One of the advantages of discovery plans is that they encourage an incremental approach to limiting discovery.

“A reasonable approach in a complicated case might be to limit an e-discovery search to certain search terms that will yield 25,000 instead of 125,000 documents,” Wortzman says. “After the first pass, which should yield the most relevant results, it should be easier for the parties to determine what else, if anything, is needed.”

Access and Affadavits

Maddex, however, warns that an incremental approach could be counterproductive in some cases. For example, where the evidence that really matters is in the least accessible location, such as deleted files on backup tapes, and the information in the most accessible locations has little relevance, a court that takes an incremental approach by ordering the parties to disclose only the most easily accessible information first would actually be wasting resources.
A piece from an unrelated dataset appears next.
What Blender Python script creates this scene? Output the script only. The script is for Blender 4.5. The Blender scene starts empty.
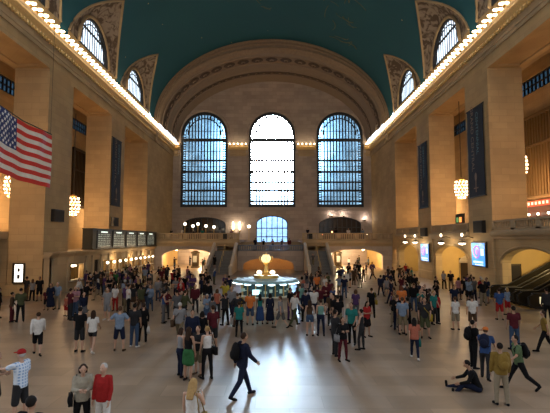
import bpy, bmesh, math, random
from mathutils import Vector, Matrix
R = random.Random(7)
PI = math.pi
sc = bpy.context.scene
COL = sc.collection
sin, cos, sqrt = math.sin, math.cos, math.sqrt

# ------------------------------------------------------------------ materials
MATS = {}
def new_mat(name):
    m = bpy.data.materials.new(name); m.use_nodes = True
    nt = m.node_tree
    return m, nt, nt.nodes['Principled BSDF']
def simple(name, rgb, rough=.6, metal=0, nscale=0, namt=.15, bump=0):
    if name in MATS: return MATS[name]
    m, nt, b = new_mat(name)
    b.inputs['Roughness'].default_value = rough
    b.inputs['Metallic'].default_value = metal
    n = nt.nodes.new('ShaderNodeTexNoise'); n.inputs['Scale'].default_value = nscale or 6
    n.inputs['Detail'].default_value = 4
    tc = nt.nodes.new('ShaderNodeTexCoord'); nt.links.new(tc.outputs['Object'], n.inputs['Vector'])
    mx = nt.nodes.new('ShaderNodeMix'); mx.data_type = 'RGBA'
    mx.inputs[6].default_value = tuple(c*(1-namt) for c in rgb)+(1,)
    mx.inputs[7].default_value = tuple(min(1, c*(1+namt)) for c in rgb)+(1,)
    nt.links.new(n.outputs['Fac'], mx.inputs[0]); nt.links.new(mx.outputs[2], b.inputs['Base Color'])
    if bump:
        bp = nt.nodes.new('ShaderNodeBump'); bp.inputs['Strength'].default_value = bump
        nt.links.new(n.outputs['Fac'], bp.inputs['Height']); nt.links.new(bp.outputs[0], b.inputs['Normal'])
    MATS[name] = m; return m
def emis(name, rgb, strength):
    if name in MATS: return MATS[name]
    m, nt, b = new_mat(name)
    b.inputs['Base Color'].default_value = (*rgb, 1)
    b.inputs['Emission Color'].default_value = (*rgb, 1)
    b.inputs['Emission Strength'].default_value = strength
    MATS[name] = m; return m
def stone(name, rgb, mortar=.8, bw=1.3, bh=.55, rough=.75, var=.12, big=.0):
    m, nt, b = new_mat(name)
    tc = nt.nodes.new('ShaderNodeTexCoord')
    sp = nt.nodes.new('ShaderNodeSeparateXYZ'); nt.links.new(tc.outputs['Object'], sp.inputs[0])
    ad = nt.nodes.new('ShaderNodeMath'); ad.operation = 'ADD'
    nt.links.new(sp.outputs[0], ad.inputs[0]); nt.links.new(sp.outputs[1], ad.inputs[1])
    cb = nt.nodes.new('ShaderNodeCombineXYZ'); nt.links.new(ad.outputs[0], cb.inputs[0]); nt.links.new(sp.outputs[2], cb.inputs[1])
    br = nt.nodes.new('ShaderNodeTexBrick'); nt.links.new(cb.outputs[0], br.inputs['Vector'])
    br.inputs['Scale'].default_value = 1
    br.inputs['Brick Width'].default_value = bw; br.inputs['Row Height'].default_value = bh
    br.inputs['Mortar Size'].default_value = .02
    br.inputs['Color1'].default_value = tuple(c*(1-var) for c in rgb)+(1,)
    br.inputs['Color2'].default_value = tuple(c*(1+var) for c in rgb)+(1,)
    br.inputs['Mortar'].default_value = tuple(c*mortar for c in rgb)+(1,)
    n = nt.nodes.new('ShaderNodeTexNoise'); n.inputs['Scale'].default_value = .35; n.inputs['Detail'].default_value = 6
    nt.links.new(tc.outputs['Object'], n.inputs['Vector'])
    mr = nt.nodes.new('ShaderNodeMapRange'); mr.inputs[1].default_value = .3; mr.inputs[2].default_value = .7
    mr.inputs[3].default_value = .85; mr.inputs[4].default_value = 1.12
    nt.links.new(n.outputs['Fac'], mr.inputs[0])
    mx = nt.nodes.new('ShaderNodeVectorMath'); mx.operation = 'SCALE'
    nt.links.new(br.outputs['Color'], mx.inputs[0]); nt.links.new(mr.outputs[0], mx.inputs['Scale'])
    nt.links.new(mx.outputs[0], b.inputs['Base Color'])
    b.inputs['Roughness'].default_value = rough
    bp = nt.nodes.new('ShaderNodeBump'); bp.inputs['Strength'].default_value = .25; bp.inputs['Distance'].default_value = .02
    nt.links.new(br.outputs['Fac'], bp.inputs['Height']); bp.invert = True
    nt.links.new(bp.outputs[0], b.inputs['Normal'])
    MATS[name] = m; return m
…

“It’s impossible to assess the relative importance of any one piece of evidence unless the parties can fully and fairly evaluate all of the potentially relevant information at the same time,” Maddex says.

It’s also important to remember that the Canadian discovery system is not initiated by a request for documents from the adverse party. Rather, each party has a duty to file an affidavit listing all the relevant documents, setting it apart from the process used in the U.S., where the scope of a party’s duty to produce documents springs from the breadth of the request made by the other side.

“In the U.S., the response to a refusal to deliver requested documents is a motion to compel production, which is where the proportionality principle comes in,” Maddex says. “But challenging an affidavit on production in Canada is tantamount to attacking a lawyer’s exercise of his or her ethical responsibilities.”